§ **Given information**

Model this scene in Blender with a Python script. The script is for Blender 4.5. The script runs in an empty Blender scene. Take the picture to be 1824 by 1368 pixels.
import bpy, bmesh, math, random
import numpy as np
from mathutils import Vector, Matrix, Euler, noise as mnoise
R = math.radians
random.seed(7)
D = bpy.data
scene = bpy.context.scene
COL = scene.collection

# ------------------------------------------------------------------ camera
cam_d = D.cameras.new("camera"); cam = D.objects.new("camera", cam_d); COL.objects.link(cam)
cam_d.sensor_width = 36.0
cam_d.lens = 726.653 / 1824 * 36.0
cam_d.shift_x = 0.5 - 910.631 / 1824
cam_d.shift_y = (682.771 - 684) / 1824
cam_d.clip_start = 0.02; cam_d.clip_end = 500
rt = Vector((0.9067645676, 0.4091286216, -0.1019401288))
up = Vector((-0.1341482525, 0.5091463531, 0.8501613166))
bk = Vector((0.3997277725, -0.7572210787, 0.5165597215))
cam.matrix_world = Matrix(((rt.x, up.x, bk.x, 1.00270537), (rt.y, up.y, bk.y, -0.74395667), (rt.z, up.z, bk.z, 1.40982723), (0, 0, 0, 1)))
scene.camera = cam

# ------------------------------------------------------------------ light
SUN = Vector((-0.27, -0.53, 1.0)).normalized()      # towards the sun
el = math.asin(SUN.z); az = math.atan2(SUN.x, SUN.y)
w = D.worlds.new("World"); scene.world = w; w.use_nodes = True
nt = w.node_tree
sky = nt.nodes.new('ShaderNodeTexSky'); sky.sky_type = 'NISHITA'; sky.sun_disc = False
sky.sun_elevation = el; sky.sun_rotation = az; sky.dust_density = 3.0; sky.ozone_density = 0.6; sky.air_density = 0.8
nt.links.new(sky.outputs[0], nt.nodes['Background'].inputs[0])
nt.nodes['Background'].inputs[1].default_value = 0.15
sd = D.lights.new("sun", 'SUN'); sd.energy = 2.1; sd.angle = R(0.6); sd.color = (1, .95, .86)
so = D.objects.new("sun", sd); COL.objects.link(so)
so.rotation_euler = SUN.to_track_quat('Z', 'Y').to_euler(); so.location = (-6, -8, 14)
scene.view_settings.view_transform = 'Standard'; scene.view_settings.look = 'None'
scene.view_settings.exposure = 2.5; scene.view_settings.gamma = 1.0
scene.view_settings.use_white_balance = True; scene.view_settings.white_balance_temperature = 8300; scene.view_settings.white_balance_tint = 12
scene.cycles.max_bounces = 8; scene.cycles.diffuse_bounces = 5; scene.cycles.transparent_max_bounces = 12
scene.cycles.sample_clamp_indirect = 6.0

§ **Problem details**
Everything from the first line of the material through the line containing "COL = scene.collection" is to be printed exactly; lines after that are to be left out.

§ **Result for this task**
Model this scene in Blender with a Python script. The script is for Blender 4.5. The script runs in an empty Blender scene. Take the picture to be 1824 by 1368 pixels.
import bpy, bmesh, math, random
import numpy as np
from mathutils import Vector, Matrix, Euler, noise as mnoise
R = math.radians
random.seed(7)
D = bpy.data
scene = bpy.context.scene
COL = scene.collection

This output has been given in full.